Enquanto contemplamos essas cenas da Paixão, examinemos como tem sido nos seus pequenos detalhes a nossa fidelidade à vocação de cristãos. Insinua-se em algum aspecto como uma dupla vida? Sou fiel aos deveres como cidadão do meu país? Cuido de manter um relacionamento sincero com o Senhor? Evito a vaidade e o apego aos bens materiais – às trinta moedas de prata?

 

“O SENHOR NÃO PERDEU a ocasião de fazer o bem a quem lhe fazia o mal. Depois de ter beijado sinceramente Judas, admoestou-o, não com a dureza que merecia, mas com a suavidade com que se trata um doente. Chamou-o pelo nome, o que é um sinal de amizade ... Judas, com um beijo entregas o Filho do homem? (Lc 22:48). E, para levá-lo a reconhecer a sua culpa, fez-lhe ainda outra pergunta cheia de amor: Amigo, com que propósito vieste? (Mt 26:50).  
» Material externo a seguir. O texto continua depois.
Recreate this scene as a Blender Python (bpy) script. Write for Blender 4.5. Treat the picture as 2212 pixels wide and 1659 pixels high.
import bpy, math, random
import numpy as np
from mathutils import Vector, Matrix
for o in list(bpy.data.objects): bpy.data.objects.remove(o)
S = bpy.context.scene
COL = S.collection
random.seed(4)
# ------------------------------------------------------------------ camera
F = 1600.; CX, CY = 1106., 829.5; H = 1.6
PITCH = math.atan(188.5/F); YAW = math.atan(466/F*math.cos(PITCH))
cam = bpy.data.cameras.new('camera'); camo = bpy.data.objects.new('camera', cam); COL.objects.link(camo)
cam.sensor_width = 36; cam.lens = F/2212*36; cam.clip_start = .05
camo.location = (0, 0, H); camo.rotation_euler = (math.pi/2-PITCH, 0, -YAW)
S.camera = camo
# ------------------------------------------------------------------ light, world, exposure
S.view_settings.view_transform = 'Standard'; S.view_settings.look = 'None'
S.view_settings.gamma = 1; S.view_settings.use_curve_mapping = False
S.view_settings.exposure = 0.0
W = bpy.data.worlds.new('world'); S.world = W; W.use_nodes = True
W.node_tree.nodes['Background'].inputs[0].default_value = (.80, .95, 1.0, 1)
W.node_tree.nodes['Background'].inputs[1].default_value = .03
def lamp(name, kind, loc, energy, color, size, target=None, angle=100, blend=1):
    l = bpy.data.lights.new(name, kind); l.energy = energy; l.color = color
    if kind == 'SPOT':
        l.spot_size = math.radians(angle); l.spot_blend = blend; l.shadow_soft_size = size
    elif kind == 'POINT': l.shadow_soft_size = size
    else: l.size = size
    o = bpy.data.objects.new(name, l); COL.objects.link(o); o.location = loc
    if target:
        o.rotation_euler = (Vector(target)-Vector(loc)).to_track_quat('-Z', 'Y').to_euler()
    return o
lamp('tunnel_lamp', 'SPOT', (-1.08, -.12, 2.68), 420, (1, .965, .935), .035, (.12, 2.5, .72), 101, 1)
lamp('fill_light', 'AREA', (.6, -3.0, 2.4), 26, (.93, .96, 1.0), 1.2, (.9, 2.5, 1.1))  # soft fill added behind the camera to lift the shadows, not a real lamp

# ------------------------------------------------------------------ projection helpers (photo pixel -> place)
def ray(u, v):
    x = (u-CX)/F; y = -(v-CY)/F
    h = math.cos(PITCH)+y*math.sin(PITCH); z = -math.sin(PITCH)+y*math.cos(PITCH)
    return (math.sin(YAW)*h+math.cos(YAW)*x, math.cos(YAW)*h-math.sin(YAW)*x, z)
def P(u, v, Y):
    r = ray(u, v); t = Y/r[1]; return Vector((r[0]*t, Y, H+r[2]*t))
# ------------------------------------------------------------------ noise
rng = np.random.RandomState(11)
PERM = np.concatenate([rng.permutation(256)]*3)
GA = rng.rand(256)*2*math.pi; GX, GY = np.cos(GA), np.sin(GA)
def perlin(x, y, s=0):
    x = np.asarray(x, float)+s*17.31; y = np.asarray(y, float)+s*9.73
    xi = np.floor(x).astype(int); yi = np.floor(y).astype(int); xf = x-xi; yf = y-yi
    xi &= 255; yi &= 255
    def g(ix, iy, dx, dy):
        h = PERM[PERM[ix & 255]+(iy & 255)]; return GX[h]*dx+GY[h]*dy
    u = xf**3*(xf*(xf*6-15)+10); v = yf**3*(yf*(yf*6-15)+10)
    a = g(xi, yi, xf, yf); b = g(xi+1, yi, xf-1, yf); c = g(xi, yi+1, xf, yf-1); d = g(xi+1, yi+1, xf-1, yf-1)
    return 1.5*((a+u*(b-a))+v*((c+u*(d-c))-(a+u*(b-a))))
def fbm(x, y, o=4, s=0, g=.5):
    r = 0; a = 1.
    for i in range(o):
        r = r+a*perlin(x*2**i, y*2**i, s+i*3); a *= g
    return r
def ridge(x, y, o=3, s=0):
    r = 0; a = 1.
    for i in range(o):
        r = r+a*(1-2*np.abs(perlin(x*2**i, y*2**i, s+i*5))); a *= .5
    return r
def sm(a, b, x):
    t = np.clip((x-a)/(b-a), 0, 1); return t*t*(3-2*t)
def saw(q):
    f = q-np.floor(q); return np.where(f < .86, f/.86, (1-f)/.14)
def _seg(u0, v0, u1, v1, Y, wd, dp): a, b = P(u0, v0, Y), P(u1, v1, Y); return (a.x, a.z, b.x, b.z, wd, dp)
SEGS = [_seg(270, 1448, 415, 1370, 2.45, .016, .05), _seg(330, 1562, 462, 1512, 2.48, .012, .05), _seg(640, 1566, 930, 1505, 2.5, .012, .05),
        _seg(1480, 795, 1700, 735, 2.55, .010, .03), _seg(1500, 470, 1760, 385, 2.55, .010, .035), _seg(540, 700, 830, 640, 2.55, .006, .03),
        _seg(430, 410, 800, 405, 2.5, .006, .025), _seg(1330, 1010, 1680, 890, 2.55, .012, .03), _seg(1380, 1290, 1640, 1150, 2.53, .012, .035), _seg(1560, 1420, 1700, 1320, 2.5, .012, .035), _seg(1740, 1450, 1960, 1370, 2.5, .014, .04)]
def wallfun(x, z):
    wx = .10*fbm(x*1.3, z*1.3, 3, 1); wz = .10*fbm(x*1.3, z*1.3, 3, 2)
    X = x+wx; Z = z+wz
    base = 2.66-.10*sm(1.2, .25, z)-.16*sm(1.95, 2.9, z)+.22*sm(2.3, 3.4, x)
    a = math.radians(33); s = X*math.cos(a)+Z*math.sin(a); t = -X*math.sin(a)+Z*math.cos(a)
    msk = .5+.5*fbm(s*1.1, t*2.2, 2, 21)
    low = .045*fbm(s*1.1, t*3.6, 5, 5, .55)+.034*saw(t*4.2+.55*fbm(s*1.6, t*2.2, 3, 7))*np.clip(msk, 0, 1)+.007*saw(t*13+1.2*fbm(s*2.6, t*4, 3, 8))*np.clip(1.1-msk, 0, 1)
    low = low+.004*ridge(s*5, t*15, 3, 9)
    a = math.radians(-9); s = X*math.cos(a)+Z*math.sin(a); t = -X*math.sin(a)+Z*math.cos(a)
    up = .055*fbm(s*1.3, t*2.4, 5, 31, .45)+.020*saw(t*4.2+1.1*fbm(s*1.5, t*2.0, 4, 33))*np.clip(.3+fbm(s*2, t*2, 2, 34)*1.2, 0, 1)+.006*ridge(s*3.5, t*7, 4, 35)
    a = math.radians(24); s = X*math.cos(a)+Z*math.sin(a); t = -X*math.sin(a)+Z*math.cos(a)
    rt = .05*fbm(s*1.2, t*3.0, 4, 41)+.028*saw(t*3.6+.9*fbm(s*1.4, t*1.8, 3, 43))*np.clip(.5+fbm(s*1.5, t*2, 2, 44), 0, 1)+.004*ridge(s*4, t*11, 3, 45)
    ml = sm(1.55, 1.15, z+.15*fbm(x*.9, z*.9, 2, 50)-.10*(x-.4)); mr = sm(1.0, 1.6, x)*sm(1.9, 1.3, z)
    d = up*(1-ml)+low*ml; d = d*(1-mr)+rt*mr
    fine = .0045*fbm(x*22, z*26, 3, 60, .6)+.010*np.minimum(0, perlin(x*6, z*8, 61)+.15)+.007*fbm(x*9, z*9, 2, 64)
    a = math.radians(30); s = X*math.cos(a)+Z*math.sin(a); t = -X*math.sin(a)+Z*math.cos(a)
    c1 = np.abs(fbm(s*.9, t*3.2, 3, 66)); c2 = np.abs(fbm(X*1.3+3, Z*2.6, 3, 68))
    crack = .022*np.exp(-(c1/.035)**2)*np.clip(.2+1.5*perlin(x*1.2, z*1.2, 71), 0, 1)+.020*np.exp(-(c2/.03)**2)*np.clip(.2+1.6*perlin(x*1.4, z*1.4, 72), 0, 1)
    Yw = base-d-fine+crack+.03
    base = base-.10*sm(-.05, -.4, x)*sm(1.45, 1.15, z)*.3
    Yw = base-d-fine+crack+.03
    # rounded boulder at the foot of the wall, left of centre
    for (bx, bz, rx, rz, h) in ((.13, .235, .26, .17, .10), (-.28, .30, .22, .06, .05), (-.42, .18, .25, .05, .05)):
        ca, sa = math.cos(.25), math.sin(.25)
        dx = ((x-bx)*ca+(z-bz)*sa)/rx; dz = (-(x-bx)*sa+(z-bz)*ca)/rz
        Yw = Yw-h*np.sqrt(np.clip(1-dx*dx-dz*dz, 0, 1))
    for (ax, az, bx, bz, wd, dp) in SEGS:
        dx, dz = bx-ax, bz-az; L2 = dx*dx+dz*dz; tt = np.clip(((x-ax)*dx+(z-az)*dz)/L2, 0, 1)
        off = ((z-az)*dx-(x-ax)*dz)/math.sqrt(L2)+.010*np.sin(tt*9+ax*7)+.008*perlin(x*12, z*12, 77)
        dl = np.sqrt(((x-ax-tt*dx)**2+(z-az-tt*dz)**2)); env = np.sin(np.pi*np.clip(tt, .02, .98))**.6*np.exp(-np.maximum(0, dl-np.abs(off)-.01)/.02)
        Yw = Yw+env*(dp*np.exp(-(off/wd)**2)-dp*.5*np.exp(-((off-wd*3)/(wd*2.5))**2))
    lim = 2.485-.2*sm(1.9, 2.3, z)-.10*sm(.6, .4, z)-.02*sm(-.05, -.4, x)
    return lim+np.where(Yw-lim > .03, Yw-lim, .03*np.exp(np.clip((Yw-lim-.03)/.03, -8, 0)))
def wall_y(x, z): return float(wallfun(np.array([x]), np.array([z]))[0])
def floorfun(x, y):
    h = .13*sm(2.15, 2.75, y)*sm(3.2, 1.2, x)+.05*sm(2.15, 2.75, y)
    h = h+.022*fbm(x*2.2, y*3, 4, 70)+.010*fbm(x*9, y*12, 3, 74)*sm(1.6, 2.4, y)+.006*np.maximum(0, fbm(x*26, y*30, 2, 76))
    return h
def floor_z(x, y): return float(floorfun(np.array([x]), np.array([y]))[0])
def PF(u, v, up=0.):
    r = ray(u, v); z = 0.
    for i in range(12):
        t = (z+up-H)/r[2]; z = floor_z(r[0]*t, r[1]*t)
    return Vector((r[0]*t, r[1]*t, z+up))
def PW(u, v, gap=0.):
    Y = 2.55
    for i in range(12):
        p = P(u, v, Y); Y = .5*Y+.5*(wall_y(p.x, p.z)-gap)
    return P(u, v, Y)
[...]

Você, que era amigo e devia continuar a ser! Por mim, pode ser novamente. Eu estou disposto a ser de ti. Amigo, ainda que não me queira, Eu te quero. Amigo, por que você fez isto, com que propósito você veio?

 

Qualquer pecado, mesmo leve, está íntima e misteriosamente relacionado com a Paixão do Senhor. A nossa vida é uma afirmação ou é uma negação de Cristo. Mas Ele está disposto a readmitir-nos sempre na sua amizade, mesmo depois das maiores infâmias que possamos cometer. Judas recusou a mão que o Senhor lhe estendia. A sua vida, sem Jesus ficou desconjuntada e sem sentido.

 

Depois de entregá-lo, Judas deve ter seguido com profundo desassossego o desenrolar do processo contra Jesus. Em que acabaria tudo aquilo? Não demoraria a saber que os principais sacerdotes tinham decidido a morte do Senhor. Talvez não imaginasse que o desfecho seria tão grave. Vendo-o sentenciado, tomou-se de remorso e foi devolver as trinta moedas de prata. Pesaroso de sua loucura, faltou-lhe a virtude da esperança – de que poderia conseguir o perdão – e a humildade para voltar a Cristo. 

 

O Senhor nos espera, apesar de nossos pecados e falhas, na oração confiante e na confissão. Aquele que antes da culpa nos proibiu de pecar, uma vez que a cometemos, não cessa de nos esperar para nos conceder o perdão. Note que nos chama precisamente Aquele que nós desprezamos. Nos afastamos dEle, mas Ele não se afasta de nós. 

 

Por muito grandes que sejam os nossos pecados, O Senhor nos espera sempre para nos perdoar, e conta com a fraqueza humana, com os defeitos e fracassos. Está sempre disposto a nos chamar de amigos, a nos dar as graças necessárias para continuarmos em frente, se há sinceridade de vida e vontade de lutar. Ante o aparente fracasso de muitas de nossas tentativas, devemos nos lembrar de que Deus não nos pede tanto o êxito, mas a humildade de recomeçar, sem nos deixarmos levar pelo desânimo, melancolia, pessimismo, pondo em prática a virtude espiritual da esperança.

 

Jesus fica só. Os discípulos foram desaparecendo um após o outro. “O Senhor foi flagelado, e ninguém o ajudou; foi cuspido, e ninguém o amparou; foi coroado de espinhos, e ninguém o protegeu; foi crucificado, e ninguém o desprendeu.” Santo Agostinho

 

Encontra-se só diante de todos os pecados e baixezas de todos os tempos. Ali estavam também os nossos. 

 

Pedro seguia o Senhor de longe (Lc 22:54). E, como ele mesmo deve ter compreendido logo depois das suas negações, não se pode seguir Jesus de longe. Também nós o sabemos. Ou se segue o Senhor de perto ou se acaba por negá-Lo. Qual o motivo das nossas deserções? Quedas graves ou faltas ligeiras, relaxamentos passageiros ou longos períodos de tibieza (moleza, fraqueza, indiferença ...).

 

Mas agora queremos segui-Lo de perto; queremos permanecer com Ele, não deixa-Lo sozinho, mesmo nos momentos e nos ambientes em que não seja “popular” declarar-se discípulo. Queremos segui-lo de perto no trabalho, nos estudos, nas redes sociais, no templo, na família ... Mas sabemos que por nós mesmos nada podemos; com a nossa disciplina, dedicação, oração e serviço em amor, sim.